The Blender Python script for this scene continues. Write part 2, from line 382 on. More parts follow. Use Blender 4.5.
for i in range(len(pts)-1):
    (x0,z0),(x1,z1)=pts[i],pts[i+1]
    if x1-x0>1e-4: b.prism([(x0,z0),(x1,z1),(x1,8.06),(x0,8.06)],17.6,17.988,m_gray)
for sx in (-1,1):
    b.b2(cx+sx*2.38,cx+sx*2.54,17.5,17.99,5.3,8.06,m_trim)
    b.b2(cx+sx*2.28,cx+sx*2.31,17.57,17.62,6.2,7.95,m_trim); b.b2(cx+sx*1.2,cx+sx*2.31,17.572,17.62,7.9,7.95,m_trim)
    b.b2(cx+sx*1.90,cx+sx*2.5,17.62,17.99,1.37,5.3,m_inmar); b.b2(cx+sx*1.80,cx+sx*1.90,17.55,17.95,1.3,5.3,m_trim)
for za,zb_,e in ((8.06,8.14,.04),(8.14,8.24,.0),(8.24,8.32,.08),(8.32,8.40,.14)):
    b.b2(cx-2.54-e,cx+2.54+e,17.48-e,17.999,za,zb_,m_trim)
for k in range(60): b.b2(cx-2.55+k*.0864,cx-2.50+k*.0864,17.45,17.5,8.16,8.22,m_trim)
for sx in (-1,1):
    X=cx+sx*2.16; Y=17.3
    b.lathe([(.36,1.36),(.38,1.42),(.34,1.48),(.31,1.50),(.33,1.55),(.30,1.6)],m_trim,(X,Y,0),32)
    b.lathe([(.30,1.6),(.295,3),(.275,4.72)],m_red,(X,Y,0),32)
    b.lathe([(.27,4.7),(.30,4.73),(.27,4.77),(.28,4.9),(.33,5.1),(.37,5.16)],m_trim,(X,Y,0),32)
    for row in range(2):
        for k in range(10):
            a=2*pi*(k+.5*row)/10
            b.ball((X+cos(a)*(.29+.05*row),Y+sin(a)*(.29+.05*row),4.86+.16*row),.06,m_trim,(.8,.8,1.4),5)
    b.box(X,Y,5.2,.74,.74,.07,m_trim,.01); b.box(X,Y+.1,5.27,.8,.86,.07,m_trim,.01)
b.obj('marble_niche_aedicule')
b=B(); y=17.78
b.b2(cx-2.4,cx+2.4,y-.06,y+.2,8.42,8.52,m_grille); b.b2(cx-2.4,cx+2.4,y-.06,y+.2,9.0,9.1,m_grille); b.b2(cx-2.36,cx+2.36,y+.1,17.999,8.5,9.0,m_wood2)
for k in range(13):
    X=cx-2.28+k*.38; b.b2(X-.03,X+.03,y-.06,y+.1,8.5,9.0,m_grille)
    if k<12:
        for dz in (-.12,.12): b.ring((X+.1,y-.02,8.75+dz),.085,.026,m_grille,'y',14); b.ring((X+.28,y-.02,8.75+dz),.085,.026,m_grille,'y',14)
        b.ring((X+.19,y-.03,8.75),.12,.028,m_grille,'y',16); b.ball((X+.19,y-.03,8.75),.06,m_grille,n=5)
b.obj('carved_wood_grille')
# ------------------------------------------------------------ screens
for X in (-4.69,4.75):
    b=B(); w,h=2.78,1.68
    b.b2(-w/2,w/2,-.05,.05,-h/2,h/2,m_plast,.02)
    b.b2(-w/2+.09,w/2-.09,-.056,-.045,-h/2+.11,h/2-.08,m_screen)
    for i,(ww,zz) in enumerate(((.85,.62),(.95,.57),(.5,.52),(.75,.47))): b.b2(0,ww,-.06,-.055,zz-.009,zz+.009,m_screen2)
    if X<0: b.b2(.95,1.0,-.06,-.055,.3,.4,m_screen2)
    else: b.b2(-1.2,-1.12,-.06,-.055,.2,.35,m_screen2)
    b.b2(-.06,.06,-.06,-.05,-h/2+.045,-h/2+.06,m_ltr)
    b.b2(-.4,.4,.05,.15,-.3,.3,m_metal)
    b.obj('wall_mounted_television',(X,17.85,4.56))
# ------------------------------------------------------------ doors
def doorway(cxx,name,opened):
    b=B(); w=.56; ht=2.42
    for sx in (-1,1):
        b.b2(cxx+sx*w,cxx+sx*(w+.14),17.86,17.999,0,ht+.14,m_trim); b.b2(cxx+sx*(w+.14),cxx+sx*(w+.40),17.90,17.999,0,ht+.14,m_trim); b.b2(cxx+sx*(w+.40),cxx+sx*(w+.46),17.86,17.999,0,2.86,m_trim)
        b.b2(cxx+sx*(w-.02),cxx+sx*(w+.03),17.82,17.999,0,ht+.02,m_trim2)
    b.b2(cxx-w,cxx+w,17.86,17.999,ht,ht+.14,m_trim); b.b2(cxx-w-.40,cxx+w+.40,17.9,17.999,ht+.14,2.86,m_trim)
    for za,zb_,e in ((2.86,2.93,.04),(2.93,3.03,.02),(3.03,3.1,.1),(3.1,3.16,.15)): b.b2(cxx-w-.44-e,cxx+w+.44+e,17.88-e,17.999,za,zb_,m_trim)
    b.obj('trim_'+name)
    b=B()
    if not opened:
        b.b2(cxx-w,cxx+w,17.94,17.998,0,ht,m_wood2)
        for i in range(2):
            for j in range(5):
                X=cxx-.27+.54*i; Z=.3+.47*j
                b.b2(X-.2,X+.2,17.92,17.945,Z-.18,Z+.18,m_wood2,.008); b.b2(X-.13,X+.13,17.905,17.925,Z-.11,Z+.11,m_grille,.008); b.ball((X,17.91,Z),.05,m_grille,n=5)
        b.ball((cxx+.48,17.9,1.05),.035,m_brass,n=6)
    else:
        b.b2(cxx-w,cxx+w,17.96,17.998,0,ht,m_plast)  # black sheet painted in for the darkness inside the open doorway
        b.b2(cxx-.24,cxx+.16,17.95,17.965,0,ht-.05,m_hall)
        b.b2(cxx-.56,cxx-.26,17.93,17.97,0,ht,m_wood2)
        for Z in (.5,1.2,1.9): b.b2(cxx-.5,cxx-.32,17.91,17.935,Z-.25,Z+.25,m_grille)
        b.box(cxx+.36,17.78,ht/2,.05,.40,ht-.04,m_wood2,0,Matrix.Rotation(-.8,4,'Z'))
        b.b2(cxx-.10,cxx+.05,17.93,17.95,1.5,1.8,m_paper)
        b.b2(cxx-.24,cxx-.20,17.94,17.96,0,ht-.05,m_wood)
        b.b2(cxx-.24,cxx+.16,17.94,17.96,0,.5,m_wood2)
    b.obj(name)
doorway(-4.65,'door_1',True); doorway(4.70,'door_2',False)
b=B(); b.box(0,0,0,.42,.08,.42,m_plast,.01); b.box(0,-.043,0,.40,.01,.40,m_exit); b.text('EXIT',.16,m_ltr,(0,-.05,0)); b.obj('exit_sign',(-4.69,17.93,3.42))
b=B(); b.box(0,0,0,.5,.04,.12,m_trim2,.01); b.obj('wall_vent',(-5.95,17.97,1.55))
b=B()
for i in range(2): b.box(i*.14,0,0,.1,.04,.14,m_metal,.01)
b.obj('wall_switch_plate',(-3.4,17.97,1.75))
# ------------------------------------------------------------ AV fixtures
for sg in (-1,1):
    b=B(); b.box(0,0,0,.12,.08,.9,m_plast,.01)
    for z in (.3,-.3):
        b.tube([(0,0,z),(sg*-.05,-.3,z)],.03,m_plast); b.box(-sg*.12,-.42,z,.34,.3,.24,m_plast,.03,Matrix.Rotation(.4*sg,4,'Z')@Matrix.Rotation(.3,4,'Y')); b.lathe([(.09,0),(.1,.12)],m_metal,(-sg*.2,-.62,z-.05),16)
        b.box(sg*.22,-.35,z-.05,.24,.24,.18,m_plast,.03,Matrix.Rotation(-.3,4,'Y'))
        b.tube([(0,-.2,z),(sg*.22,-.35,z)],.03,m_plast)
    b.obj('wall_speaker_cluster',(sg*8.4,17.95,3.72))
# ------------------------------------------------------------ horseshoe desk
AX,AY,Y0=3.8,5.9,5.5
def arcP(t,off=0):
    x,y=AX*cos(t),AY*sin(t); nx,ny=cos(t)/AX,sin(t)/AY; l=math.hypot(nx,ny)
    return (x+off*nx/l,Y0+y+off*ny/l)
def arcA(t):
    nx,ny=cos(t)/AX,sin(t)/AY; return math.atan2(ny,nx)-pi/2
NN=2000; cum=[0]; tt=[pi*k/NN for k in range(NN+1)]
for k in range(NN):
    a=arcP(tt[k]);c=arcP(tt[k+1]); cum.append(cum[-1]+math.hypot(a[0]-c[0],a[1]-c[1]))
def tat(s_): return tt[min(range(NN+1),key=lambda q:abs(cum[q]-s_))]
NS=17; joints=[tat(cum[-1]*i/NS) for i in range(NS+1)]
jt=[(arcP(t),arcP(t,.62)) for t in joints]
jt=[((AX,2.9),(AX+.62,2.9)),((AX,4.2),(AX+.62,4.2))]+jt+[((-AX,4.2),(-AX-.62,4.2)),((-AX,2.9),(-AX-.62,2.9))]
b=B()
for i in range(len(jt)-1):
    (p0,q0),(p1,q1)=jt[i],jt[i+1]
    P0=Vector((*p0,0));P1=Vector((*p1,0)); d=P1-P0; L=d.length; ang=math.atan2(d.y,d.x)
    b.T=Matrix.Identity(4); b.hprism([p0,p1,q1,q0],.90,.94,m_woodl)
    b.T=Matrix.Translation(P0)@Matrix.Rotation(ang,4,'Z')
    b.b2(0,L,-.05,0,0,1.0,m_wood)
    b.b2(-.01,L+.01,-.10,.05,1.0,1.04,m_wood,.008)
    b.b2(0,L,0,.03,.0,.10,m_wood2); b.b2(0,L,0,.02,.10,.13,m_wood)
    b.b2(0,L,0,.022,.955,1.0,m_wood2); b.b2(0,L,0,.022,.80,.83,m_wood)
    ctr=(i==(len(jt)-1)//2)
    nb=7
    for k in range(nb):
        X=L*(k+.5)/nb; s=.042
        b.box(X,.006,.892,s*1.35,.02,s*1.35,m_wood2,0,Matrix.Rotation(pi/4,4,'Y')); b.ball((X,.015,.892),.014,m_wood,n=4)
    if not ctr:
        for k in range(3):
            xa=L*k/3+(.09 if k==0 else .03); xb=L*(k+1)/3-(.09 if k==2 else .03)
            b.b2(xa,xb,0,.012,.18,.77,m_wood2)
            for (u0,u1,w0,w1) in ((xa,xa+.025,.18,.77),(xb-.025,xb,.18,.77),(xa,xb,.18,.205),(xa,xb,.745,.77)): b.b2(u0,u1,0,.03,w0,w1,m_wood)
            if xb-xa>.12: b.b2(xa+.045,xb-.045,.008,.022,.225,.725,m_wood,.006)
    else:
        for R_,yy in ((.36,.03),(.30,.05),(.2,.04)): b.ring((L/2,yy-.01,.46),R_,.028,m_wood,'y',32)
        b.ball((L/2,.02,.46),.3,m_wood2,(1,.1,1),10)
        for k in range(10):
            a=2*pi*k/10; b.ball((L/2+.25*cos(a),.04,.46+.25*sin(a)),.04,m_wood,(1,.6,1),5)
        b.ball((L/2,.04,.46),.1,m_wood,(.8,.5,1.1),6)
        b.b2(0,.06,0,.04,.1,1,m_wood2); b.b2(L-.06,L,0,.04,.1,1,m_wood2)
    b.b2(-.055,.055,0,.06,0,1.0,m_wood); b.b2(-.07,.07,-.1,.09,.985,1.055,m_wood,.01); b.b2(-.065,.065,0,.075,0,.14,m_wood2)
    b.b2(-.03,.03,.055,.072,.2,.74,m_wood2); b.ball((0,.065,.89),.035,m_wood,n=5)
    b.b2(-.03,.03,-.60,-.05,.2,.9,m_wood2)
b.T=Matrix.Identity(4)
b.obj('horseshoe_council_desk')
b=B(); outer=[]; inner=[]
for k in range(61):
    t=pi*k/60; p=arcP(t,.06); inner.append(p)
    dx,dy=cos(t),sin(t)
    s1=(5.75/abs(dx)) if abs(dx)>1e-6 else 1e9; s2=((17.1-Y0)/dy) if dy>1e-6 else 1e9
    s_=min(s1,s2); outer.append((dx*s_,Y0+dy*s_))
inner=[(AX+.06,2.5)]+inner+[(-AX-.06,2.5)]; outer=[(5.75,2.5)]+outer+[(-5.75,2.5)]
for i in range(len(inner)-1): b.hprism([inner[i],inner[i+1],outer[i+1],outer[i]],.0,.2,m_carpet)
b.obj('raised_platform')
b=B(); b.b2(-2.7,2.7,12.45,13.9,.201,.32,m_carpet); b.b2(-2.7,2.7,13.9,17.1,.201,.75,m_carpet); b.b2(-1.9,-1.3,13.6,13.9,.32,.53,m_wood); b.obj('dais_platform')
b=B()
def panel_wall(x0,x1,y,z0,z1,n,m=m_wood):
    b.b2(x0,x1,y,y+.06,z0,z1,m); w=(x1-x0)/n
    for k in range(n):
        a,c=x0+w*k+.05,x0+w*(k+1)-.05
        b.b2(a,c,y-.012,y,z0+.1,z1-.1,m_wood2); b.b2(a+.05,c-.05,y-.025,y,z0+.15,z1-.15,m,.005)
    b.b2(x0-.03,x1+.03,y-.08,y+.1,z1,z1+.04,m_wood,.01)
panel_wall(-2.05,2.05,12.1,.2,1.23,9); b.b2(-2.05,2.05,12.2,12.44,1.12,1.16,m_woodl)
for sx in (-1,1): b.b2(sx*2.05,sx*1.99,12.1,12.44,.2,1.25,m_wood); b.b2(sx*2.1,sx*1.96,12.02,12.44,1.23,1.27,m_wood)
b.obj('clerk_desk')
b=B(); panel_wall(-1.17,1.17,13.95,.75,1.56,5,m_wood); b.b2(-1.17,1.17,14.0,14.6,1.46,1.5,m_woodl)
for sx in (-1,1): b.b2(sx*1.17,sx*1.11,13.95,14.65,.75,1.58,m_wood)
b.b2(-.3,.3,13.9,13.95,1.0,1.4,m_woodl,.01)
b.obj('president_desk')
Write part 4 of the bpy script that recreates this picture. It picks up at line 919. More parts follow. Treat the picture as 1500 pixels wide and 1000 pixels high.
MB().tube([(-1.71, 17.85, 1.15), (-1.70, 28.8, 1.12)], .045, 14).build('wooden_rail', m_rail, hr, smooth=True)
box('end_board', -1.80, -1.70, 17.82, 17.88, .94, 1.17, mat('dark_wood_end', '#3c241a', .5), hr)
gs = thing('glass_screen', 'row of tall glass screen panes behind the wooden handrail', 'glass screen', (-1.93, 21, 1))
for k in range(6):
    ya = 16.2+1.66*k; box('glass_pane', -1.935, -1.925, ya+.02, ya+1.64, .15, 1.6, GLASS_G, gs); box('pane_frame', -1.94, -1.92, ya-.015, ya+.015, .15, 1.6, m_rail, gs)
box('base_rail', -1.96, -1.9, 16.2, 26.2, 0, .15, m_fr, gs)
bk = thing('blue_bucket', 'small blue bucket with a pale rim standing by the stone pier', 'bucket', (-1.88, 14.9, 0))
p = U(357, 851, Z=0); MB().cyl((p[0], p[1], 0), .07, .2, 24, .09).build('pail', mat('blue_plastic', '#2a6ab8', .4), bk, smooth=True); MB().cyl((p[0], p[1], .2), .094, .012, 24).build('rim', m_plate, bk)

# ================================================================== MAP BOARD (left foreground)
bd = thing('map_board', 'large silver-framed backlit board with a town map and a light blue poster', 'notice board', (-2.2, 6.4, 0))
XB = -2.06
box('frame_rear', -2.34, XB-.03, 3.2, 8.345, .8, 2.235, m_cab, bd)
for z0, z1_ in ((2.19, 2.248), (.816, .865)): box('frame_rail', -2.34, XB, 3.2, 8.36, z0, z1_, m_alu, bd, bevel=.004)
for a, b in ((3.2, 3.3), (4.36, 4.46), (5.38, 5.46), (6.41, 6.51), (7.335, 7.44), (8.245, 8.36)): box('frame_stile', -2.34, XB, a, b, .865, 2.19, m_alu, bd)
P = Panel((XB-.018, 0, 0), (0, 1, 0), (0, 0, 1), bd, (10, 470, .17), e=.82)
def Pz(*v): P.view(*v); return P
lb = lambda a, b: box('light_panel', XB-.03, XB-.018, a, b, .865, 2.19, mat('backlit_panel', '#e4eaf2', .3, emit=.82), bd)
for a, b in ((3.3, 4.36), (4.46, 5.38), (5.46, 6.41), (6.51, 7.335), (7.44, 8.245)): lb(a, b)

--

Your goal:
Read the entries and show each line that mentions "follow".

Correct answer:
The Blender Python script for this scene continues. Write part 2, from line 382 on. More parts follow. Use Blender 4.5.
Write part 4 of the bpy script that recreates this picture. It picks up at line 919. More parts follow. Treat the picture as 1500 pixels wide and 1000 pixels high.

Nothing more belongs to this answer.